A Sustainable "Case Study" House in California
When architect Ben Burkhalter set about designing a new house for his family, he decided to approach the task as an experiment of sorts. How far could he go, he wondered, to make the structure’s carbon footprint as small as possible without sacrificing comfort or aesthetics, or blowing out his budget?
The answer can be found in the two-story 3,100-square-foot house in Manhattan Beach, California, that Burkhalter, his wife, Cindy, and their son Clay, an undergraduate at the California Institute of the Arts, moved into in 2010 after 10½ months of construction.
"The project was conceived from its inception as a ‘green’ case study with third-party verified results," Burkhalter says. "But at the same time, it was intended to demonstrate that a high level of sustainability could be achieved on a budget and schedule equal to or even better than similar projects constructed by conventional means and methods."
Part of this, Burkhalter says, involved "demystifying" the green-building process. The idea, he says, was to use "only materials, methods, and technologies that are readily available, proven, cost-effective, and relatively simple to implement and integrate." Sustainable building materials and methods were identified and integrated when the project was in the early conceptual phase, and Burkhalter subjected his design to a rigorous value-engineering process as the project progressed. "Every aspect of the building was vetted for efficiency in terms of both consumed and embodied energy," he says.
Among the sustainable features and materials that Burkhalter incorporated into his design were low-flow and ultra-low-flow fixtures, a solar hot-water system, low-VOC paint, drought-tolerant landscaping, permeable pavers, concrete with 20 percent fly-ash content, and formaldehyde-free bamboo millwork and flooring. All of the framing material either was Forestry Stewardship Council-certified lumber or was composed of recycled content.

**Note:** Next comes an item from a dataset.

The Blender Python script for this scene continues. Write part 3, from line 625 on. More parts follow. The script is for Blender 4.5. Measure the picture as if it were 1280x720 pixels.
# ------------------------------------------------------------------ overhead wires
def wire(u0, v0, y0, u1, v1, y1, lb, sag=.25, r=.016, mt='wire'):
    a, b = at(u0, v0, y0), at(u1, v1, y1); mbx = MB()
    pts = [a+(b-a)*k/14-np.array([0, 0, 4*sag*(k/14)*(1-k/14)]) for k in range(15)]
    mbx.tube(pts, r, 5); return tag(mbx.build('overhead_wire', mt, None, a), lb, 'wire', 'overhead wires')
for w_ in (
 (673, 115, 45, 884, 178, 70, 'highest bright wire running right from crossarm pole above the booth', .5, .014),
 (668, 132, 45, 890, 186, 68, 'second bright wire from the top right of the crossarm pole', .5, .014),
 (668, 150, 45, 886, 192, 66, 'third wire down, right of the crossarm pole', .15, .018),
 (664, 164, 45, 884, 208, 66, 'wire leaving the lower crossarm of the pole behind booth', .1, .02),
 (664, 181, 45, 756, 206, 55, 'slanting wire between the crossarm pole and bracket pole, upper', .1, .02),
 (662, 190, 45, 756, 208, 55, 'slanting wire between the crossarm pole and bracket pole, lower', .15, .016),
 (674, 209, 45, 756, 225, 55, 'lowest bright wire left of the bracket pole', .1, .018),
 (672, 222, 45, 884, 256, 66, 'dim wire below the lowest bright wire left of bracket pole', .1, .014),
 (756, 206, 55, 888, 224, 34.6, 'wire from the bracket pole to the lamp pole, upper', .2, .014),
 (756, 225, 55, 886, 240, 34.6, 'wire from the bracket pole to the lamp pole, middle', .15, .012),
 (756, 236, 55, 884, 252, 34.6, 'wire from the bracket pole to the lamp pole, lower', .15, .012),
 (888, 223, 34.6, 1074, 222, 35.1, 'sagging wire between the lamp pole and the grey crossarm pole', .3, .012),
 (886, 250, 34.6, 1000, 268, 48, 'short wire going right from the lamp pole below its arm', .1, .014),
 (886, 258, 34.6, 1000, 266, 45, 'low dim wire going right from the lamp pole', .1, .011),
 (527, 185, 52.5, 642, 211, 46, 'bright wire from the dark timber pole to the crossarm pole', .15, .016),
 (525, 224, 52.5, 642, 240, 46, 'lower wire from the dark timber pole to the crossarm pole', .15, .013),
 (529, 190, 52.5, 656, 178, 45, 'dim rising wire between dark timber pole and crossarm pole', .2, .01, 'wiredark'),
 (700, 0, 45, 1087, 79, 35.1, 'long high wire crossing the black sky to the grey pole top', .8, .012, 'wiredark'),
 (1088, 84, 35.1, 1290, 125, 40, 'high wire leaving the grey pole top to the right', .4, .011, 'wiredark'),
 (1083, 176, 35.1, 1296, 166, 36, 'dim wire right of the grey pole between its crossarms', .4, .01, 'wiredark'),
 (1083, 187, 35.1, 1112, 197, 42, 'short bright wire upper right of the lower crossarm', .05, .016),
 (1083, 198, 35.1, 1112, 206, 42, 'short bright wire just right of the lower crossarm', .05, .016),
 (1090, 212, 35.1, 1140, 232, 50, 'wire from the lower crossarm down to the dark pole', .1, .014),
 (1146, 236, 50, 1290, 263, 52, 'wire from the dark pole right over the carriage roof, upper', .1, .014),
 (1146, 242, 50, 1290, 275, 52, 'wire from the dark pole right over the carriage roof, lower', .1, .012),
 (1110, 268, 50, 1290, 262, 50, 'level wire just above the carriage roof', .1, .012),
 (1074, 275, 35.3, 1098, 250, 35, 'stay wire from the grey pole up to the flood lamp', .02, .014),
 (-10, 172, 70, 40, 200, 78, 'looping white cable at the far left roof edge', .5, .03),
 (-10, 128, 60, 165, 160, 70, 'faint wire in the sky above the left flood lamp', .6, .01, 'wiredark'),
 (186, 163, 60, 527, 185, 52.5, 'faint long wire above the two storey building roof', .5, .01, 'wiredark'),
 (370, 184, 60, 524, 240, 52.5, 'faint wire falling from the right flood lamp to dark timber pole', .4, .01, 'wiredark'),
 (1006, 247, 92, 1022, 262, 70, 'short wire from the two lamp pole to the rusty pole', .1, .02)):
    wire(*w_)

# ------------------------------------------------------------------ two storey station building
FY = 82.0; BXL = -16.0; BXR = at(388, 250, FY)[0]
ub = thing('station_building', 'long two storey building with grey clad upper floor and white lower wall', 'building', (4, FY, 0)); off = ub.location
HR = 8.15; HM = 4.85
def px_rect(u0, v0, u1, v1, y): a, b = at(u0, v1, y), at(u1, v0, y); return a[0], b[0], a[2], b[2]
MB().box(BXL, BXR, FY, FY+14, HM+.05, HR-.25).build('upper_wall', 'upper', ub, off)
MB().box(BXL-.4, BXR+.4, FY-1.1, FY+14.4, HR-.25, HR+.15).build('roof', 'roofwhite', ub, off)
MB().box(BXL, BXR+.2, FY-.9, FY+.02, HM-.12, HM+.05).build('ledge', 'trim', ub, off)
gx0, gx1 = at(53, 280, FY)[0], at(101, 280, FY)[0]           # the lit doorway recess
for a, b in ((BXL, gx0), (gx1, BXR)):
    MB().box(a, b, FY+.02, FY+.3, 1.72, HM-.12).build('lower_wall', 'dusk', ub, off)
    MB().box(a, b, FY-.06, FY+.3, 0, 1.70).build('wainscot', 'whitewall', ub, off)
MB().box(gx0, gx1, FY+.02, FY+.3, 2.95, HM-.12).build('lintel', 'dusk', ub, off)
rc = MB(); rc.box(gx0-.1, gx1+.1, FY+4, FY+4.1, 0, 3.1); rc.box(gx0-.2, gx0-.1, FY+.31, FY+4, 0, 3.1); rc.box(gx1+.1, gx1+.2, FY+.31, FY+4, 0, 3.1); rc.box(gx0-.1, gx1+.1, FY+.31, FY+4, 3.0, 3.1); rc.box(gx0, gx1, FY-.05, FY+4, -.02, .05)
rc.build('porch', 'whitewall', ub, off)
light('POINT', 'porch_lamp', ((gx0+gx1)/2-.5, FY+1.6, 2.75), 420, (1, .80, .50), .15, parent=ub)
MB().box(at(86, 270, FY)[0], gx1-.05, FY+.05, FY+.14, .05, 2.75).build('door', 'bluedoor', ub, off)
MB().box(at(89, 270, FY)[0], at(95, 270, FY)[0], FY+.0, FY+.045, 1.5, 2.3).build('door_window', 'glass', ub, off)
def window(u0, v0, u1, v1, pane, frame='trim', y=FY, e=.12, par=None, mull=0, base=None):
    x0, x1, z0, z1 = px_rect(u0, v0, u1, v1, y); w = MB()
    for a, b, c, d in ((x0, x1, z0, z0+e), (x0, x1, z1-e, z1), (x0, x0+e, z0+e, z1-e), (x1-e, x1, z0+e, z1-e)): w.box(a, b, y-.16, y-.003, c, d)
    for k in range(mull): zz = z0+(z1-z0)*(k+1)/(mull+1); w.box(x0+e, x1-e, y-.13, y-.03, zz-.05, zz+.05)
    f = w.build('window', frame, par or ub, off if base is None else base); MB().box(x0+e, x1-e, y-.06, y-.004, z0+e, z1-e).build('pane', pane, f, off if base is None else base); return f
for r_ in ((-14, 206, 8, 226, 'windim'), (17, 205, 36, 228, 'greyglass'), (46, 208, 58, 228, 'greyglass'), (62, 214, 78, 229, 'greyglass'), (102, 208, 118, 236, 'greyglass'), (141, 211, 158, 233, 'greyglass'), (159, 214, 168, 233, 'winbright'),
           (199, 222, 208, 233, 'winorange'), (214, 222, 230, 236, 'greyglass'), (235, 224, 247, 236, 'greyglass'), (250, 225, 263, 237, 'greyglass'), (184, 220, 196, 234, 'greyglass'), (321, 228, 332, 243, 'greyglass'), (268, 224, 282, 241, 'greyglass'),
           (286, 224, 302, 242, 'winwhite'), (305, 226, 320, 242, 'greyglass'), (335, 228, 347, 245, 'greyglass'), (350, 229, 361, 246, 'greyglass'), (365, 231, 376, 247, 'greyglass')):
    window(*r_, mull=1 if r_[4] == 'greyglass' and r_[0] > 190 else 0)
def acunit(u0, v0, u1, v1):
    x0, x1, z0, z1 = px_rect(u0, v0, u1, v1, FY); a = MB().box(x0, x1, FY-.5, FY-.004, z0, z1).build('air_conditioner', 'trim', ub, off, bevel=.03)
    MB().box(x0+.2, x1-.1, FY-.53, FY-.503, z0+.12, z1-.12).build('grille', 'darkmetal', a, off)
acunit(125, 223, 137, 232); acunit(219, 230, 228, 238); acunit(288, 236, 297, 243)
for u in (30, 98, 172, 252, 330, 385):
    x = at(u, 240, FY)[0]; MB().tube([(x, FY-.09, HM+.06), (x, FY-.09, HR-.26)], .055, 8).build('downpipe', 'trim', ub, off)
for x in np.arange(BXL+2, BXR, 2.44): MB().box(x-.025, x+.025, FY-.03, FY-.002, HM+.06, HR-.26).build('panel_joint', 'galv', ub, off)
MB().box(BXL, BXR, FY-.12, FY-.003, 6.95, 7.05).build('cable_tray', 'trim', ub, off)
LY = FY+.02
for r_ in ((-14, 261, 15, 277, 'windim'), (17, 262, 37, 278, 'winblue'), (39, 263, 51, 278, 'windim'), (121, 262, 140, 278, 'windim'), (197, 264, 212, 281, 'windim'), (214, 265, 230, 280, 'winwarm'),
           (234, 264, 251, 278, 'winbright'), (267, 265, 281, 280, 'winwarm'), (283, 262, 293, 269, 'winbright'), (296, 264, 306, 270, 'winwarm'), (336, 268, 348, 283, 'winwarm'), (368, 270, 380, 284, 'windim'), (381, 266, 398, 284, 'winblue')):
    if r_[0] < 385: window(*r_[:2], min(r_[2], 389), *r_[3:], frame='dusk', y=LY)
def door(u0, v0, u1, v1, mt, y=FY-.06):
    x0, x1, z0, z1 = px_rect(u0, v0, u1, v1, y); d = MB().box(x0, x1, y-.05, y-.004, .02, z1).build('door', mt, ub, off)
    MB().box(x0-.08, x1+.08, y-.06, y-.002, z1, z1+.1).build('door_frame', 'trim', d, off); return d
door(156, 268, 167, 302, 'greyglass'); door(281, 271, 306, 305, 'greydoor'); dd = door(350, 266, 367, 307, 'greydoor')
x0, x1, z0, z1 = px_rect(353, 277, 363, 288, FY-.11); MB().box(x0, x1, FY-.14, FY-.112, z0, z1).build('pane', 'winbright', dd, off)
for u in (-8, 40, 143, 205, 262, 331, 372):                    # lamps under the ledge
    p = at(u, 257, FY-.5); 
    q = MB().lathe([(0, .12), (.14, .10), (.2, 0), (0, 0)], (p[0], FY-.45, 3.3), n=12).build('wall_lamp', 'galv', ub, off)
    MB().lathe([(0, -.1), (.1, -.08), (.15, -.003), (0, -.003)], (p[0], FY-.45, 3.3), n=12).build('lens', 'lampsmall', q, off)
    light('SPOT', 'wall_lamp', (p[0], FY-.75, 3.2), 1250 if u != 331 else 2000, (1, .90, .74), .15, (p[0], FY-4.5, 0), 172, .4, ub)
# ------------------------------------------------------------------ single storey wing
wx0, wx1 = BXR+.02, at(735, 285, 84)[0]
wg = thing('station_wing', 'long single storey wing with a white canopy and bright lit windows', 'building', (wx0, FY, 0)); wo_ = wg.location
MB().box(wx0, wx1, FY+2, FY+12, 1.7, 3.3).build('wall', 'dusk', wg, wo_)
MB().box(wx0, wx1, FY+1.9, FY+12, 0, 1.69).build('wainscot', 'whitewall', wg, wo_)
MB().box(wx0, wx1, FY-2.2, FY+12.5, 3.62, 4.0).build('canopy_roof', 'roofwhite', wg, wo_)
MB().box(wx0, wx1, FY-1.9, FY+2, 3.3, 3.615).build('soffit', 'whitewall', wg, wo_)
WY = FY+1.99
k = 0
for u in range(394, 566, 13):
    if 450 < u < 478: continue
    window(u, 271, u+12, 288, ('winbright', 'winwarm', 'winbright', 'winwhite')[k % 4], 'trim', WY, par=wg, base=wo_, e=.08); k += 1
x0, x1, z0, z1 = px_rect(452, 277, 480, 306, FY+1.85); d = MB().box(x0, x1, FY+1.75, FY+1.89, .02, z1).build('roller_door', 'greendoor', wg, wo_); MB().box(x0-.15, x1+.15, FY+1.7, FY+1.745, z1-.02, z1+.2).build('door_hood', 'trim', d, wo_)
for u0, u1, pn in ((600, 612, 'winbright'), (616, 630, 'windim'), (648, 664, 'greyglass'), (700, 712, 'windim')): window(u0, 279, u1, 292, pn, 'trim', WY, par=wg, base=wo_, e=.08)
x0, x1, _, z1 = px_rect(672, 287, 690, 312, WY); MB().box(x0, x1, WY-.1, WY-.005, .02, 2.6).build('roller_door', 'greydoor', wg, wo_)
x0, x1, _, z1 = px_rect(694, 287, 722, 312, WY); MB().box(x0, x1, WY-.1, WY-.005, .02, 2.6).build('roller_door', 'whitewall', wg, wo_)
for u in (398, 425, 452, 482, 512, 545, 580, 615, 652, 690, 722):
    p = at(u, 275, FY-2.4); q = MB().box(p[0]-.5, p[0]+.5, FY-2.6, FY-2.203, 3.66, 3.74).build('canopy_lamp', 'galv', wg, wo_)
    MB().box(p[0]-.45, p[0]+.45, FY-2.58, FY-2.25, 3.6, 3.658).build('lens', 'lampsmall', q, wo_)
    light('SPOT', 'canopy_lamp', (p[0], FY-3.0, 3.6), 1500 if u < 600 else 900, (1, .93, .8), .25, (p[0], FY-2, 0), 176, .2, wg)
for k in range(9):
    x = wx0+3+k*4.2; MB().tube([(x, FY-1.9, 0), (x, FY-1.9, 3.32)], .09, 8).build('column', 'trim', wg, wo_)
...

These touches, and others, were enough to earn the house a LEED platinum certification from the U.S. Green Building Council. The completed house, which was built on a narrow 30-by-90-foot lot, has an open layout and ample windows with a low-emissivity coating that filters heat and ultraviolet light. It was built for about $290 per square foot, or about $764,000—slightly less than the $300-$400 per square foot that Burkhalter says is common houses in his neighborhood that follow more conventional building methods.